> _PROBLEM_:
Below is a block of records. Copy every line in it that contains the word "part".

> _DATA FOR THIS EXERCISE_:
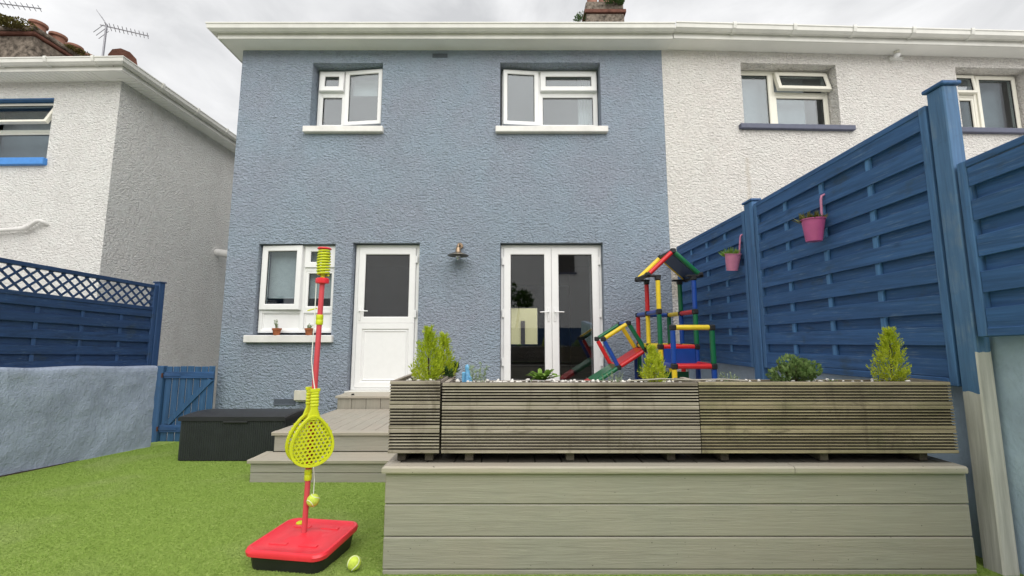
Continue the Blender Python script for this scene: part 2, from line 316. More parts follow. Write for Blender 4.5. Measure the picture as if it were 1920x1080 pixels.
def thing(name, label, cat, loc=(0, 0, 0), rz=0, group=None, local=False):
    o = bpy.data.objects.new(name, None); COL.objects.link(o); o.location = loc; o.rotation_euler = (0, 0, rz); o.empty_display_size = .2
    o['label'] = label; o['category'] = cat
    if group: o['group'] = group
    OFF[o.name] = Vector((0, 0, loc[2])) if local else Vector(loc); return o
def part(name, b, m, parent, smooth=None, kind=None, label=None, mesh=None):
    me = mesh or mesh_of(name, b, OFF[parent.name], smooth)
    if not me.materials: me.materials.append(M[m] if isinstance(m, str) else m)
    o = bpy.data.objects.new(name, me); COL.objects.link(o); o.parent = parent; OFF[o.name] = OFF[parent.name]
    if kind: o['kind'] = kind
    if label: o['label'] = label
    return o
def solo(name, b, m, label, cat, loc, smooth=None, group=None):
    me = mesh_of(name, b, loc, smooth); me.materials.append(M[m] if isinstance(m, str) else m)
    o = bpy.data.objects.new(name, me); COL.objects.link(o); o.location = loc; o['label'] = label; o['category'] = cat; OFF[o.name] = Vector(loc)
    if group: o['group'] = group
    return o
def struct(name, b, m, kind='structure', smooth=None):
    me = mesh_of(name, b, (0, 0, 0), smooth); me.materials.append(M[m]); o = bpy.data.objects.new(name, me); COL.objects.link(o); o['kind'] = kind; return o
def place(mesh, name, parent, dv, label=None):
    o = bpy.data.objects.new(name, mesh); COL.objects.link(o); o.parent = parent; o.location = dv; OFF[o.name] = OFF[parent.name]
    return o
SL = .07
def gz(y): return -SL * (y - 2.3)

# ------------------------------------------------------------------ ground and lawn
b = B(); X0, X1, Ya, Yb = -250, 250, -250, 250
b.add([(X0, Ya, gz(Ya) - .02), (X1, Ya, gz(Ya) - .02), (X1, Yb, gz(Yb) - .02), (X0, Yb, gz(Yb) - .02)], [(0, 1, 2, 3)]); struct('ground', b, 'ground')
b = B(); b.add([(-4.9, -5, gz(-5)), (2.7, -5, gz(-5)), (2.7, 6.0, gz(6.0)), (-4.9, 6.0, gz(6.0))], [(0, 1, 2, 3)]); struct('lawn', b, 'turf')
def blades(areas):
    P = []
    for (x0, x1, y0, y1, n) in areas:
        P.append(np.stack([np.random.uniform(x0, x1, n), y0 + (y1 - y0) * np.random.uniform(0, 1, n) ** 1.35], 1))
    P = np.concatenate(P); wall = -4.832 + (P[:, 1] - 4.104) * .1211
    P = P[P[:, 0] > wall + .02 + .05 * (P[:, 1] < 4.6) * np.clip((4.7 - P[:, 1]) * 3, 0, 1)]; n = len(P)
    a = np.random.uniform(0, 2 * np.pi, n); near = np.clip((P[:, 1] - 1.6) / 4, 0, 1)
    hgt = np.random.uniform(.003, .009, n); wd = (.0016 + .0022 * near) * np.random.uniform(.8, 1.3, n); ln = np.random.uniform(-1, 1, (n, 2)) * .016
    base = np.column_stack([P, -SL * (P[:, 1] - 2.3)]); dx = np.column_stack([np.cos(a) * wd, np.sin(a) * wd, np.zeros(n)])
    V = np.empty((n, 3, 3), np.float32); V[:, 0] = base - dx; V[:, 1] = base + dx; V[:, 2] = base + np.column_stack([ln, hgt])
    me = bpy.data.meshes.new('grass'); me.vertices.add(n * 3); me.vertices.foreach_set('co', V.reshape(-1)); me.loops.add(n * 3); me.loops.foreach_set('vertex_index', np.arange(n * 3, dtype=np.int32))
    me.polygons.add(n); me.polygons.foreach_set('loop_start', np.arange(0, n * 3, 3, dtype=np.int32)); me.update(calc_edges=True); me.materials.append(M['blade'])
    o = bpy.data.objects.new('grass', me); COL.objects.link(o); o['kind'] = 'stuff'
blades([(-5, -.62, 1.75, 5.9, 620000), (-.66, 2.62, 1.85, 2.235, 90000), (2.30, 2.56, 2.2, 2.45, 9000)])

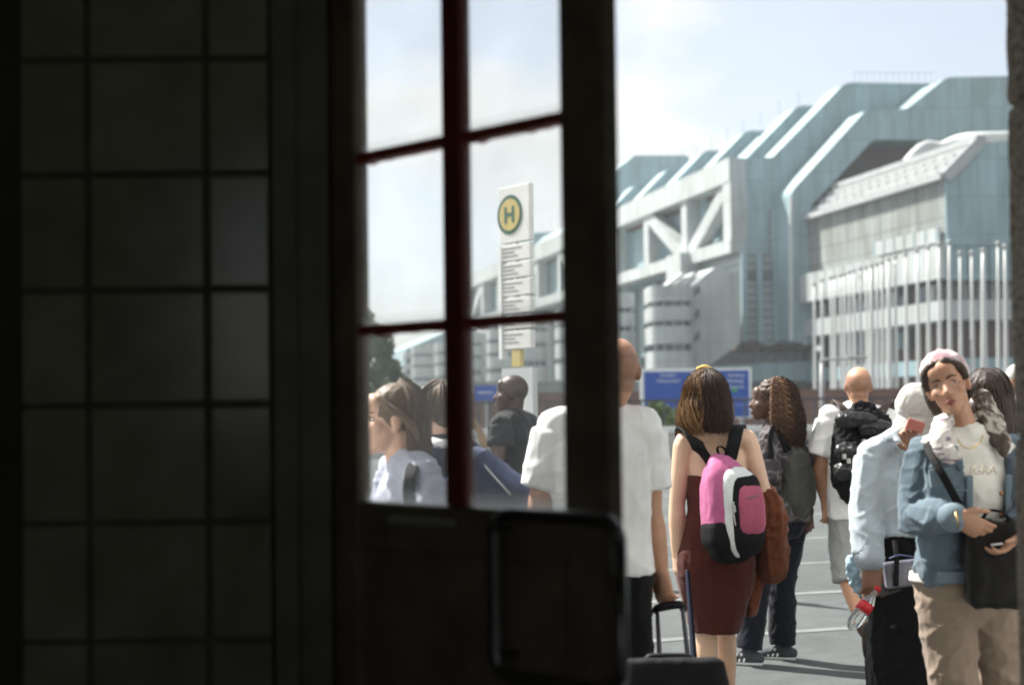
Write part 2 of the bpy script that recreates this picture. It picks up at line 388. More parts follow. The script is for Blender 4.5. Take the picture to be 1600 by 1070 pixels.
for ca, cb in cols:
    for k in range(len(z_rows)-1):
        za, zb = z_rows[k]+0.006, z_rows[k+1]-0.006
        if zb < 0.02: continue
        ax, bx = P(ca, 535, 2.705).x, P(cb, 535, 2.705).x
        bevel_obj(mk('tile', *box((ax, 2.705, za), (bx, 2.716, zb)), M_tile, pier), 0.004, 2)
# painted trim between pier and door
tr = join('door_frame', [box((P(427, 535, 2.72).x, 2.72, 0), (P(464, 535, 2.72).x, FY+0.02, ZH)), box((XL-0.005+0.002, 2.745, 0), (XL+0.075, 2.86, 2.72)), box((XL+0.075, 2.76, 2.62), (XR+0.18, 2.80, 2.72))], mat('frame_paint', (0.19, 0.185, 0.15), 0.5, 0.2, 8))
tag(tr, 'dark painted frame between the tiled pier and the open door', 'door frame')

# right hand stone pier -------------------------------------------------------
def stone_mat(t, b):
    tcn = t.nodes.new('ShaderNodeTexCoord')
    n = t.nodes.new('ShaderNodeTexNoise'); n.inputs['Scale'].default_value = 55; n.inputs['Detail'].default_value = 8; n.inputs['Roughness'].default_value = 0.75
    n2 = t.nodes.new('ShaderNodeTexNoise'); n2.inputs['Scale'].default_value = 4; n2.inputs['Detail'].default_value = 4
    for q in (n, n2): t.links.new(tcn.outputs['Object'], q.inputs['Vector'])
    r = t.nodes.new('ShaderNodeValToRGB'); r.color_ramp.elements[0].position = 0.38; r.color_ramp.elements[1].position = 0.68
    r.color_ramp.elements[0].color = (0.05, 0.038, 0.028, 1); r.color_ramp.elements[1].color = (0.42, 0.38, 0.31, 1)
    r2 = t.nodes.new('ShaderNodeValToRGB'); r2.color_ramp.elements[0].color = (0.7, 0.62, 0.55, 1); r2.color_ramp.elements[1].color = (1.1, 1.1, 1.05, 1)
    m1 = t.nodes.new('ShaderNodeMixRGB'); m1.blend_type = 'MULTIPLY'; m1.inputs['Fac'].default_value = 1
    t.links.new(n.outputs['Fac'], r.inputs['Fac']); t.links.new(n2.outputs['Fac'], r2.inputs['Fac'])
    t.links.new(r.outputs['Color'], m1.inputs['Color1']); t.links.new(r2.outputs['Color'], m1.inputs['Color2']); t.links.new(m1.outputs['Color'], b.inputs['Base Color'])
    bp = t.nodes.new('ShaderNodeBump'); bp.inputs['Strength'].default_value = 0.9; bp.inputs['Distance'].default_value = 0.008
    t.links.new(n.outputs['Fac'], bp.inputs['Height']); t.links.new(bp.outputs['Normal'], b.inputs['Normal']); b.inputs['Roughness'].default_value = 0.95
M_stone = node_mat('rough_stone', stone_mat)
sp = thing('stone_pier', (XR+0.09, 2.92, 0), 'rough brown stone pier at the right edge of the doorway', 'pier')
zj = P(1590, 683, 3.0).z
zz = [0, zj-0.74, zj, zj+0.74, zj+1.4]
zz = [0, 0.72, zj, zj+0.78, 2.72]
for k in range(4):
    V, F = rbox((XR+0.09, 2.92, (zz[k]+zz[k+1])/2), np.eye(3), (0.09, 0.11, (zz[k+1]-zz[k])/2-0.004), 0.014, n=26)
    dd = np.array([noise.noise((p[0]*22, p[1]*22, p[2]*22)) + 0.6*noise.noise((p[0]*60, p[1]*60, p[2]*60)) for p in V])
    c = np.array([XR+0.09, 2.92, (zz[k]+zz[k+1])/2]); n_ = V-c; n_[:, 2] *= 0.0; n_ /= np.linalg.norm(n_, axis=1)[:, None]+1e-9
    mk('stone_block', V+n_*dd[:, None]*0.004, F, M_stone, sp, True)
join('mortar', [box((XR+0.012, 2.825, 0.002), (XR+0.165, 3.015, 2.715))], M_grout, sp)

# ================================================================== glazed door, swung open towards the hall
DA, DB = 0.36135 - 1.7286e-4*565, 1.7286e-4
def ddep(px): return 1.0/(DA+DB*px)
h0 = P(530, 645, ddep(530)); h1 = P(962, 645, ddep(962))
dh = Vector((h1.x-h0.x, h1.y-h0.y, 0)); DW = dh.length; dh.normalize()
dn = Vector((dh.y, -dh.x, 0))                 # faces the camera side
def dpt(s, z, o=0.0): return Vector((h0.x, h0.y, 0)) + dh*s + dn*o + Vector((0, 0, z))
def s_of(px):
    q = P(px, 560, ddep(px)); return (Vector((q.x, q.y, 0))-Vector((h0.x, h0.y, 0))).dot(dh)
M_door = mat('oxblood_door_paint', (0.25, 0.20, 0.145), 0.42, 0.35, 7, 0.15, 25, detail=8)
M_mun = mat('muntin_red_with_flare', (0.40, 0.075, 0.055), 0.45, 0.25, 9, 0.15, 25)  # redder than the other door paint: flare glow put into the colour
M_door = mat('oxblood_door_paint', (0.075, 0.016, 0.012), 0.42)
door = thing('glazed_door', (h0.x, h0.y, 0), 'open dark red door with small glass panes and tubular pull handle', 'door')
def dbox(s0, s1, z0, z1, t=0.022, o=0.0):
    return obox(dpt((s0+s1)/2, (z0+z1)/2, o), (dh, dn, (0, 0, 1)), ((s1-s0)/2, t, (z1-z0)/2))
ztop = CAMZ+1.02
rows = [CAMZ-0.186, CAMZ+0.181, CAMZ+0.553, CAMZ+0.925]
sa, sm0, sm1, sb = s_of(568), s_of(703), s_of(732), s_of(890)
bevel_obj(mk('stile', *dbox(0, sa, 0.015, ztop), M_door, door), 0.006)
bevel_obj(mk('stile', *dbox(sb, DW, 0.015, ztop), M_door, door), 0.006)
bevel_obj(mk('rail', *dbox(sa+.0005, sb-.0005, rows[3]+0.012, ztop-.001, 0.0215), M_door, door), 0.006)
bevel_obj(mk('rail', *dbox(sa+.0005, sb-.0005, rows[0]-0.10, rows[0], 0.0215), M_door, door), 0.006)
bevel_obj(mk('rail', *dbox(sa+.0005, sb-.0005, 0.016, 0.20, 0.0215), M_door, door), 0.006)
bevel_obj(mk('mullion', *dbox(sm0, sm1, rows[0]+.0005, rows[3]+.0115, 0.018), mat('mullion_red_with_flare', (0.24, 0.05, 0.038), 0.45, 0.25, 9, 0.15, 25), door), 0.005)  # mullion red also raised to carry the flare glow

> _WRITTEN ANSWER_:
Continue the Blender Python script for this scene: part 2, from line 316. More parts follow. Write for Blender 4.5. Measure the picture as if it were 1920x1080 pixels.
def part(name, b, m, parent, smooth=None, kind=None, label=None, mesh=None):
Write part 2 of the bpy script that recreates this picture. It picks up at line 388. More parts follow. The script is for Blender 4.5. Take the picture to be 1600 by 1070 pixels.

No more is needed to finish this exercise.